644.2
The ‘Dialectics of Liberation’ in Herbert Marcuse and Joseph Gabel: Beyond One-Dimensionality and the Reification of Time.

Monday, 16 July 2018: 10:50
Location: 201C (MTCC NORTH BUILDING)
Oral Presentation
Terry MALEY, York University, Canada
In this paper I want to show the liberatory affinities between the dialectical thinking of Critical Theorist Herbert Marcuse and the forgotten French Marxist critical theorist Joseph Gabel. Both thinkers view of the ‘dialectics of liberation’ have roots in their implicit dialogue with Lukacs’ notion of reification and the spatialization of temporality under capitalism – for Marcuse the world of one-dimensional thought.

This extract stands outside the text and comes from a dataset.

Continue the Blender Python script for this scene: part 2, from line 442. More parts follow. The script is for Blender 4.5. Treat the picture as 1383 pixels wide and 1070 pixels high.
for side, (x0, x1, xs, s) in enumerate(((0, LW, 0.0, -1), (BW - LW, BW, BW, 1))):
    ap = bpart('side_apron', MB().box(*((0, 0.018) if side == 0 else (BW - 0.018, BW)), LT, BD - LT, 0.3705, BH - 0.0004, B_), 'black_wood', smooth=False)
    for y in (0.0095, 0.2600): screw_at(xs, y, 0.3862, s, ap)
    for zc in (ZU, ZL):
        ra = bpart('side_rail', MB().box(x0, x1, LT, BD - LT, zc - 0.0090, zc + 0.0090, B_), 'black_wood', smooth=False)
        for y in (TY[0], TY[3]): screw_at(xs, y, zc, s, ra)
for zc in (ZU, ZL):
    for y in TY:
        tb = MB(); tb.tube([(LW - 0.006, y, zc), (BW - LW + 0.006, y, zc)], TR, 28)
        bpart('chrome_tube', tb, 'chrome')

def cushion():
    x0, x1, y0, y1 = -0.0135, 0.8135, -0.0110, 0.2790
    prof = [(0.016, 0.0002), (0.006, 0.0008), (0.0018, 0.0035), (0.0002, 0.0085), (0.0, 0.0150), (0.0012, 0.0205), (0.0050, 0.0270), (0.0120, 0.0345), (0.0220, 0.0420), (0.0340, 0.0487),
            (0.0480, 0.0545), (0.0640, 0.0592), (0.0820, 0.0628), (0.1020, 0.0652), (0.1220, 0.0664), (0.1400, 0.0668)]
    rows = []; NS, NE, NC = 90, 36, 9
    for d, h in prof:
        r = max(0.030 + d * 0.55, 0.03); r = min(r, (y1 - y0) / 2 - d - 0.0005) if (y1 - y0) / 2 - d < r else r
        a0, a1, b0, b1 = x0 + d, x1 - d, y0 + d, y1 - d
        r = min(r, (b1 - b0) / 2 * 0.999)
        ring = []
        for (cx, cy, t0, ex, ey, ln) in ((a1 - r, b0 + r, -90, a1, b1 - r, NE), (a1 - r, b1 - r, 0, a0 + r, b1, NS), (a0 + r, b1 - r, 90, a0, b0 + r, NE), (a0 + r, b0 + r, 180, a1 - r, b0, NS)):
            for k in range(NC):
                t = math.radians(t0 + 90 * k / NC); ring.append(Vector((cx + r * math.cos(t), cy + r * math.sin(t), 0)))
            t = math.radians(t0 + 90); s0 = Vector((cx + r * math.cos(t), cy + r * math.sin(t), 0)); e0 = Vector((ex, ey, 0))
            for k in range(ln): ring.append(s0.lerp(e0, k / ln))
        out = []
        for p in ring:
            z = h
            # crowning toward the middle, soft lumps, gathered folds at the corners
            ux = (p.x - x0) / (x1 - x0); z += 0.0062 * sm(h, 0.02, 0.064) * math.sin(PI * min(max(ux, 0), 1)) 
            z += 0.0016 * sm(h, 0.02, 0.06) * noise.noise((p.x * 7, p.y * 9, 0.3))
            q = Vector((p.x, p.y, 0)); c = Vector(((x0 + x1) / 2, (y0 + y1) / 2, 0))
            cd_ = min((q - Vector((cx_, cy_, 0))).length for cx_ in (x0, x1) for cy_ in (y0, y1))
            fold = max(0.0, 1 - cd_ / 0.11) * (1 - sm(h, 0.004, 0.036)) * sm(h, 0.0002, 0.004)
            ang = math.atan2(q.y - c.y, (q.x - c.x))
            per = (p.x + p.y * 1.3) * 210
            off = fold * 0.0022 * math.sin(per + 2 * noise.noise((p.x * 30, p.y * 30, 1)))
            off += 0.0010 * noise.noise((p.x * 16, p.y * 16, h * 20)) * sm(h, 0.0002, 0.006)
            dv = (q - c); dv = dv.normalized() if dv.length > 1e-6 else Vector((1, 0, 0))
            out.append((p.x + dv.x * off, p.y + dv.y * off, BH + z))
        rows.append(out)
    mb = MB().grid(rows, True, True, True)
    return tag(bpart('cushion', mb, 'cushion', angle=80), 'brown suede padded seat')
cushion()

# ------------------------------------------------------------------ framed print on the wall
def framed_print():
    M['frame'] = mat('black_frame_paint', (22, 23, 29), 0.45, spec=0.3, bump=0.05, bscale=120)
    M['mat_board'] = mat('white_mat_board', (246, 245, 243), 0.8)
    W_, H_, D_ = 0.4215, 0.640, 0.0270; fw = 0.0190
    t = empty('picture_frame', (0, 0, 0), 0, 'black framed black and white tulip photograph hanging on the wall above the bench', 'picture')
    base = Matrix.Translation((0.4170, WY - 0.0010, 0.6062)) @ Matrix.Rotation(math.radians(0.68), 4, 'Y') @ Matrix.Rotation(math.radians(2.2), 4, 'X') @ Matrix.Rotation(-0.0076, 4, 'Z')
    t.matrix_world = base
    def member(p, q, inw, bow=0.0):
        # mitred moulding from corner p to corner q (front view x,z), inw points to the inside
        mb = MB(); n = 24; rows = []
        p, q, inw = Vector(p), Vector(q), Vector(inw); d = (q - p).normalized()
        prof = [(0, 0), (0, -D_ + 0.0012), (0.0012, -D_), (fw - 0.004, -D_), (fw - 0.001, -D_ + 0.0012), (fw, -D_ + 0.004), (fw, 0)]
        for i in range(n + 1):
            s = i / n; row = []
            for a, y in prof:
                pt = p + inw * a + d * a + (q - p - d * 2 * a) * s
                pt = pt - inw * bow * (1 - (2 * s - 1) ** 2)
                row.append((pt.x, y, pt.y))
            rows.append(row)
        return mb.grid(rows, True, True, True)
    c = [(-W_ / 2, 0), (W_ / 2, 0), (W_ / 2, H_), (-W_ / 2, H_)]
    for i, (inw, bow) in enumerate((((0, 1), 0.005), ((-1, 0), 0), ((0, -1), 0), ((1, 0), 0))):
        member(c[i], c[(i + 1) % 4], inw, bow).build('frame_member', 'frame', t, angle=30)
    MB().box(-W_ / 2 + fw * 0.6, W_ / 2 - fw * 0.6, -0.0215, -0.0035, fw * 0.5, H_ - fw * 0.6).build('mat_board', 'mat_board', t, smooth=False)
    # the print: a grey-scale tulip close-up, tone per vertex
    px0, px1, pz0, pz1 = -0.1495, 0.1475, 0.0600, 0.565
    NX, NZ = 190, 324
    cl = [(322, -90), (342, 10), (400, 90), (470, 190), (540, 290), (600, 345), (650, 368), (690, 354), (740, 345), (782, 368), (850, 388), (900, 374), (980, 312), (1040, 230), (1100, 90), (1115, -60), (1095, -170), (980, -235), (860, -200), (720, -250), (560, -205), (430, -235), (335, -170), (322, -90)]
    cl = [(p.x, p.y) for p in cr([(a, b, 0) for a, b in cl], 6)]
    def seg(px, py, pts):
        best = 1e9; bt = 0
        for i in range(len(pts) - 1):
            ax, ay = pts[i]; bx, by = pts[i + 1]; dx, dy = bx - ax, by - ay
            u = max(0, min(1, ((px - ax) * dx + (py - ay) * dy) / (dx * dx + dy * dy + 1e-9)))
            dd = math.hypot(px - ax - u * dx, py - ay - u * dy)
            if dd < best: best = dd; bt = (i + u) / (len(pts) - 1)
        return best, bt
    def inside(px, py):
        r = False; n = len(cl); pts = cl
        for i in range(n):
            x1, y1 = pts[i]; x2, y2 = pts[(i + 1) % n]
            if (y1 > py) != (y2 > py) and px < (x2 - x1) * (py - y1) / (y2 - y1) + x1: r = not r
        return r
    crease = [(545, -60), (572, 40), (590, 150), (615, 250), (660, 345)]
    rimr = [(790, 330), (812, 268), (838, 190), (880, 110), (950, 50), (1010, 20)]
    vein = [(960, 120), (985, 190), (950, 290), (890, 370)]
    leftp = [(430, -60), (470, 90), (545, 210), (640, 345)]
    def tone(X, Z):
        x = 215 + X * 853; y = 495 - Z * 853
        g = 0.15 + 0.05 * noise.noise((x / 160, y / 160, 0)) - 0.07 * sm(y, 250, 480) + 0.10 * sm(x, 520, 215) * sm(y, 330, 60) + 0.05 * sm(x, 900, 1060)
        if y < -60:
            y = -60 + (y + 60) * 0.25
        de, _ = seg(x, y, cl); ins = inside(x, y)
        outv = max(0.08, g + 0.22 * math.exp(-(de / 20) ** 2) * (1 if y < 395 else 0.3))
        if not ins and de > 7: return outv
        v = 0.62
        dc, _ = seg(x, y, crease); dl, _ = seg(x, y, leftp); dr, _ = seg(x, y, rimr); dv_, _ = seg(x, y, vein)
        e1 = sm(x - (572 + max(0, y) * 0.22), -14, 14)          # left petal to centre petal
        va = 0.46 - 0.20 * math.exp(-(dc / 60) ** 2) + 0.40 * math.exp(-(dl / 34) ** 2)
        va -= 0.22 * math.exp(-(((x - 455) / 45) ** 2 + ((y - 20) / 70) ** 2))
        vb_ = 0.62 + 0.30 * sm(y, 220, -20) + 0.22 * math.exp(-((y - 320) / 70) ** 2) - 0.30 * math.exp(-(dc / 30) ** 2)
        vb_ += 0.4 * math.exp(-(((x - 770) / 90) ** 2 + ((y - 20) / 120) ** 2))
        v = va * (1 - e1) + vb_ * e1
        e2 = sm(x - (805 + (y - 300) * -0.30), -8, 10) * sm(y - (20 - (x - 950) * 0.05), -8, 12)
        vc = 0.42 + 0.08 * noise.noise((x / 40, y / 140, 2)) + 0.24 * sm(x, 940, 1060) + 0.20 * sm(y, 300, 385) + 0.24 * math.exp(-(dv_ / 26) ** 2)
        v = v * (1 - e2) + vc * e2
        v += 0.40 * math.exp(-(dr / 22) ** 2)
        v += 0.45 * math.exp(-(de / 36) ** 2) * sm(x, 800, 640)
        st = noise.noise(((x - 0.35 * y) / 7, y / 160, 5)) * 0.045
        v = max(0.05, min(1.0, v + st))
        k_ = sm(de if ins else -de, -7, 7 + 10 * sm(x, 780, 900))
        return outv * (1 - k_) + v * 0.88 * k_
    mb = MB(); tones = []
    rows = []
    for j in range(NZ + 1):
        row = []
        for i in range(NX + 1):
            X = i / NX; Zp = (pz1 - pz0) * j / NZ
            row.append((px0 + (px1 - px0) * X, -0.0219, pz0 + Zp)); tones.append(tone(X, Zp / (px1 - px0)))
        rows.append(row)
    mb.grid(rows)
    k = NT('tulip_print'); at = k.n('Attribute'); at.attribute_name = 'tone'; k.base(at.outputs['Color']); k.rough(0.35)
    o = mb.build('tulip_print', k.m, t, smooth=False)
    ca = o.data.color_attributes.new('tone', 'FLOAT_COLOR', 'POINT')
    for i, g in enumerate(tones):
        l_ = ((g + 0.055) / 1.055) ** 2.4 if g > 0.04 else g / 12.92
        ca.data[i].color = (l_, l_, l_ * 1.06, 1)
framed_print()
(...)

Marcuse’s dialectical/critical thinking tries to re-connect and transform the ‘fragments’ of experience, the personal catastrophe of subjectivity defined by instrumental/colonial ‘reason’ under capitalism, into a multi-dimensional subjectivity. Joseph Gabel, who was trained as both a psychiatrist and a Marxist social/critical theorist, drew on Lukacs, Mannheim, and the psychiatrists Mikowski and Binswanger to draw parallels between the reified or frozen, a-historical temporality of those suffering from schizophrenia, and political ideologies - both racist and capitalist - that reflected a deranged and reified view of the world. Gabel had discussed the deterioration of lived experience in the reified world. This is what we are experiencing now in the Trumpist phase of the neoliberal era. In the paper I look at how Gabel’s work compliments Marcuse’s dialectical thinking and how both contribute to the transformation of an alienated, one-dimensional subjectivity into a multi-dimensional subject still struggling to emerge, in the social movements and elsewhere, from amidst the socio-psychic devastation of the reified, one-dimensional world of neoliberal capitalism.